Las palabras de monseñor José Luis Escobar sobre la posibilidad de que El Salvador se convierta en un Estado fallido han provocado polémica. Generalmente, se llama así a Estados cuya institucionalidad prácticamente no funciona. En especial, la evaluación se centra en lo relativo al monopolio efectivo del uso de la fuerza. Estados con guerras civiles, terrorismo o falta de control del territorio pueden verse frágiles, cercanos a ser fallidos. Sin embargo, las palabras de un pastor hay que entenderlas en un sentido más amplio.
El arzobispo habla de un Estado que le falla a la gente, no de un Gobierno. Y en ese sentido, la reflexión debe versar sobre el Estado salvadoreño, que se refleja en la Constitución y en las instituciones que le son propias. Según la Carta Magna vigente, que viene, con algunas reformas, desde 1983, el Estado salvadoreño está al servicio de la persona humana y tiene como obligación asegurar para ella "el goce de la libertad, la salud, la cultura, el bienestar económico y la justicia social". ¿Nuestro Estado ha cumplido con éxito esas tareas?
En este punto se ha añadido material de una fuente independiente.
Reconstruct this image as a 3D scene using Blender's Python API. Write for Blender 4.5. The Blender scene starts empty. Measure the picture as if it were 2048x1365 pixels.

No es necesario ser un premio Nobel para darse cuenta de que ha fallado en dar la libertad, salud, cultura, bienestar económico y justicia social que la Constitución promete en su artículo primero.
Es cierto que ha habido mejoras. No solo de gran calado, como los Acuerdos de Paz, sino también en campos educativos o de salud. Pero también tenemos que reconocer que hay fallas y estancamientos que justifican que el arzobispo nos diga que corremos el riesgo de convertirnos en un Estado fallido. Los políticos tienden a usar para sus propios fines las frases de quienes tienen ascendente entre los ciudadanos, como lo son acá los representantes de la Iglesia. Sin embargo, los obispos no hablan para los políticos en exclusiva, sino para toda la sociedad. Por eso, en vez de tomar lo dicho como un ataque al Ejecutivo, que es un órgano del Estado, debemos todos reflexionar si este le está fallando y en qué al pueblo salvadoreño.
De hecho, somos muchos los ciudadanos y miembros de la sociedad civil que pensamos que el Estado salvadoreño necesita reformas profundas, porque tiene fallas graves en su obligación de servir a los salvadoreños. Si no fuera así, la sangría de migrantes se hubiera revertido, detenido o bajado notablemente. Y lo que vemos es un aumento de niños migrantes. Las redes de protección social del Estado son débiles, no cumplen al ciudadano en sus expectativas, y multiplican y acrecientan la desigualdad. Basta contemplar el doble sistema público de salud, con las grandes desigualdades entre el Seguro Social y la red del Ministerio de Salud, para darse cuenta de que vivimos en un Estado que le falla a los pobres, depreciándolos y marginándolos a una salud de tercera categoría.
La discusión y el debate no deberían centrarse en si estamos o no a las puertas de un Estado fallido; más bien, en qué le falla el Estado a la sociedad y cuáles son los factores que inciden en ello. Es cierto que el Gobierno tiene la administración del Estado, pero también la empresa privada, la sociedad civil y ciertas instituciones pueden ocasionar fallos concretos y severos en la organización y funcionamiento estatales. Un Estado organizado más al servicio del capital que del trabajo acaba fallándole a los trabajadores. Y ese es el caso de El Salvador.
Los Estados con frecuencia son configurados por los liderazgos nacionales, sean estos empresariales, políticos, laborales o incluso militares. Los graves problemas del Estado salvadoreño, que lo han llevado a estar a las puertas de ser fallido, tienen sus raíces históricas en formas de organización social autoritarias y oligárquicas. Y de esas formas quedan todavía demasiados residuos en las instituciones, los partidos políticos y la cultura misma. Las palabras de monseñor Alas deberíamos asumirlas como una advertencia: el Estado falla cuando no sirve a la gente, cuando no la protege, cuando no le ofrece bienestar. Y salvo momentos especiales y puntuales, el nuestro viene fallando tanto desde sus instituciones como desde sus liderazgos. Tomarse en serio las deficiencias y debatir sobre una necesaria reforma del tipo de Estado en El Salvador sería la forma más coherente y fructífera de recibir la advertencia del arzobispo.